Saturday 11 April 2020

Consolations #2

I beguile the time with Shakespeare and James. I'd left Trollope's Vicar of Bullhampton on the shelf for years - years after I read the rest of Trollope - and I must have sensed why. It's a dull book, but with everything going for it: characters high and low, intriguing issues (sex work, daringly, among them). But it has little jeopardy, the conventional love story is dreary, and the prostitution (Trollope uses the word) theme proves hesitant and too slight: Trollope veers between sympathy and condemnation. We never see Carry Brattle's life in London. There are no Clarissa-style scenes.

Henry IV Part 2: Was there ever such a perfect play? The high and the low here complement one another. It would be formulaic, if it weren't brilliant, the way we alternate between the poetry of the court and the prose of Falstaff's world. The story, concerning various plots and treacheries, is negligible. What matters is the language. The King and Falstaff are given the best speeches: 'Uneasy lies the head that wears the crown' in Act 3, Falstaff's tribute to sherry in Act 4. Then there's this, from King Henry, later in the same act:
my grief
Stretches itself beyond the hour of death:
The blood weeps from my heart when I do shape
In forms imaginary th’ unguided days
And rotten times that you shall look upon
When I am sleeping with my ancestors.
And so to James. From only the second chapter of The Golden Bowl, on Fanny Assingham (a character name David Lodge has, at James's expense, a little fun about):

Type was there, at the worst, in Mrs Assingham's dark, neat head, on which the crisp black hair made waves so fine and so numerous that she looked even more in the fashion of the hour than she desired. Full of discriminations against the obvious, she had yet to accept a flagrant appearance and to make the best of misleading signs. Her richness of hue, her generous nose, her eyebrows marked like those of an actress -these things, with an added amplitude of person on which middle age had set its seal, seemed to present her insistently as a daughter of the south, or still more of the east, a creature formed by hammocks and divans, fed upon sherbets and waited upon by slaves. She looked as if her most active effort might be to take up, as she lay back, her mandolin, or to share a sugared fruit with a pet gazelle.

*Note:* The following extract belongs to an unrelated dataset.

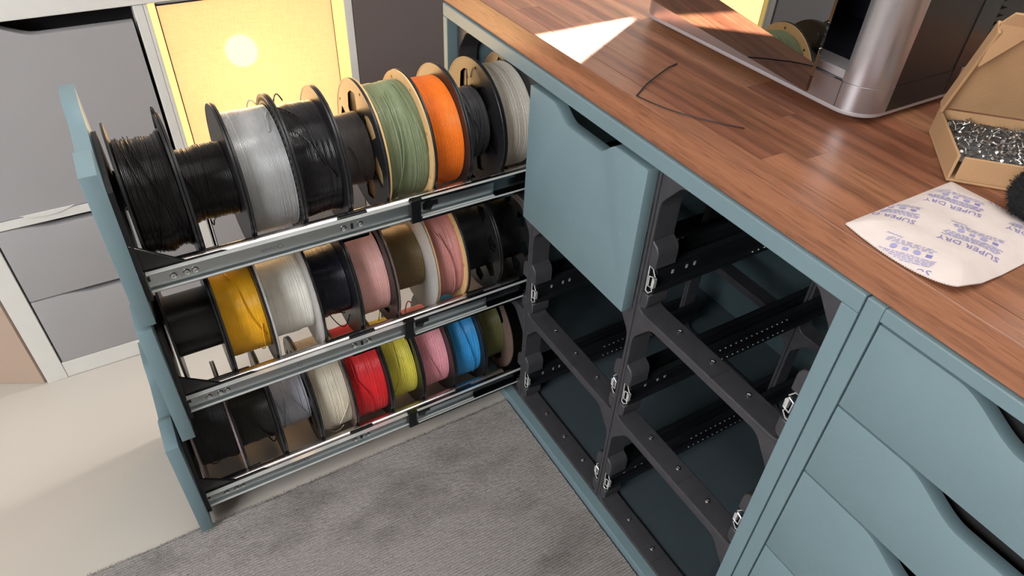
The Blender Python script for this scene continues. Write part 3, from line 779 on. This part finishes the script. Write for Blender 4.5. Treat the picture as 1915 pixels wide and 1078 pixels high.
# ------------------------------------------------------------------ teal drawer unit on the right
du = thing('drawer_unit', 'teal drawer unit with curved finger cut-outs at the right end of the counter', 'drawer unit', (.72, .29, ZF))
ux0, ux1 = .5396, .8980
part('side_panel', MB().box(ux0, ux0+.0172, 0, CY1, ZF+.002, .0205), M['teal'], du, bevel=.0014)
part('side_panel', MB().box(ux1-.0172, ux1, 0, CY1, ZF+.002, .0205), M['teal'], du, bevel=.0014)
part('top_panel', MB().box(ux0+.0174, ux1-.0174, 0, CY1, .0062, .0204), M['teal'], du, bevel=.0012)
part('bottom_rail', MB().box(ux0+.0174, ux1-.0174, .002, CY1, ZF+.002, -.655), M['teal'], du, bevel=.0012)
part('dark_infill', MB().box(ux0+.018, ux1-.018, .03, CY1, -.654, .0060), M['void'], du)  # solid dark block stands where the drawer boxes would be
zz = [.0048, -.0996, -.2026, -.3485, -.4985, -.6530]
dx0, dx1 = .5587, .8788
for i in range(5):
    z1, z0 = zz[i]-(.0016 if i else .0012), zz[i+1]+.0010
    pts = [(dx0, z0), (dx1, z0), (dx1, z1)]
    for k in range(41):
        x = .806-.176*k/40; d_ = .0262*sstep((x-.630)/.066)*sstep((.806-x)/.066)
        pts.append((x, z1-d_))
    pts.append((dx0, z1))
    dr = part('drawer', MB().plate(pts, [], 'Y', .0008, .0165), M['teal'], du, bevel=.0012, seg=2, smooth=.6)

# ------------------------------------------------------------------ printer
pr = thing('printer', 'silver desktop 3D printer with rounded corners and dark glass door ajar', 'printer', (.187, .36, ZC))
X0, X1, Y0, Y1 = -.001, .3735, .1725, .560
ZB, ZT_ = .0665, .515
def body_outline(inset=0, r=.036):
    return rrect(X0+inset, X1-inset, Y0+inset, Y1-inset, r-inset, 10)
part('base_shell', MB().plate(body_outline(), [], 'Z', ZB+.004, .099), M['silver'], pr, bevel=.001, seg=1, smooth=.6)
part('skirt_reflection', MB().box(X1-.001, X1+.0003, .2128, .3122, ZB+.0045, .0990), M['printer_dark'], pr, bevel=.0001, seg=1)  # added dark plate painting the dark reflection on the base's side
part('base_rim', MB().plate(body_outline(.0015), [], 'Z', ZB-.001, ZB+.0036), M['printer_grey'], pr, bevel=.0012, seg=2, smooth=.6)
part('top_shell', MB().plate(body_outline(), [], 'Z', .462, ZT_), M['silver'], pr, bevel=.004, seg=3, smooth=.6)
def pillar(xin, xout, sgn):
    cx = xout-sgn*.036; pts = [(xin, Y0)]
    for i in range(11):
        a = -PI/2+(PI/2)*i/10; pts.append((cx+sgn*.036*math.cos(a), Y0+.036+.036*math.sin(a)))
    pts += [(xout, .2125), (xout-sgn*.004, .2125), (xout-sgn*.004, Y0+.038)]
    pts += [(xin, Y0+.030)]
    return pts
part('corner_pillar', MB().plate(pillar(.3385, X1, 1), [], 'Z', .0993, .4617), M['silver'], pr, bevel=.0008, seg=1, smooth=.5)
part('corner_pillar', MB().plate(pillar(.0340, X0, -1), [], 'Z', .0993, .4617), M['silver'], pr, bevel=.0008, seg=1, smooth=.5)
part('side_panel', MB().box(X1-.005, X1-.0003, .2128, .312, .0993, .4617), M['printer_dark'], pr)  # dark colour stands in for the dark room reflected in the metal
part('side_panel', MB().box(X0+.0004, X0+.005, .2128, .56, .0993, .4617), M['printer_dark'], pr)
mb = MB().box(X1-.010, X1+.0006, .3124, .3300, .0700, .4617).box(X1-.012, X1-.001, .3305, .355, .0700, .4617)
part('rear_cover', mb, M['gloss_black'], pr, bevel=.0012, seg=1)
part('rear_shell', MB().box(X0+.006, X1-.0122, .3555, Y1-.002, .0995, .4615), M['printer_dark'], pr)
mb = MB()
for k in range(34):
    mb.box(X1-.012, X1-.002, .3562, .372, .112+k*.0085, .1165+k*.0085)
v_ = part('vent_fins', mb, M['printer_dark'], pr); v_['kind'] = 'stuff'
part('chamber', MB().box(.036, .3365, .352, .354, .1, .46).box(.036, .040, .206, .352, .1, .46).box(.3325, .3365, .206, .352, .1, .46).box(.036, .3365, .206, .352, .0993, .1015), M['chamber'], pr)
part('front_ledge', MB().box(.0345, .338, Y0+.004, Y0+.034, .0992, .1085), M['printer_grey'], pr, bevel=.001, seg=1)
part('seam_line', MB().box(.3380, .3386, Y0-.0002, Y0+.004, ZB+.005, .0990), M['void'], pr)
mb = MB().box(.327, .3385, Y0-.0002, Y0+.002, .0988, .0994)
part('seam_line', mb, M['void'], pr)
for fx, fy in ((.045, .215), (.335, .212), (.045, .52), (.335, .52)):
    part('foot', MB().plate(circle(.020, 24, fx, fy), [], 'Z', ZC+.0001, ZB-.0008), M['foot'], pr, bevel=.002, seg=1, smooth=.6)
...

  1. My consolations: A Misalliance, The Portrait of a Lady, Sense and Sensibility, Maupassant, Chekhov and always, Emily Dickinson.

    I have become quite compulsive in my reading of Brookner. I have just read The Bay of Angels. Providence, Family and Friends, A Friend from England are on their way to my little town in Mitteleuropa. And I am just about to order Brief Lives, A Closed Eye and Altered States. I am scared of running out and just have to have the next one ready.

    1. Many thanks for your comment. I too am a devotee of Emily Dickinson. I recall Larkin's essay on her, in which he celebrated her obliqueness. Good to hide, and hear 'em hunt!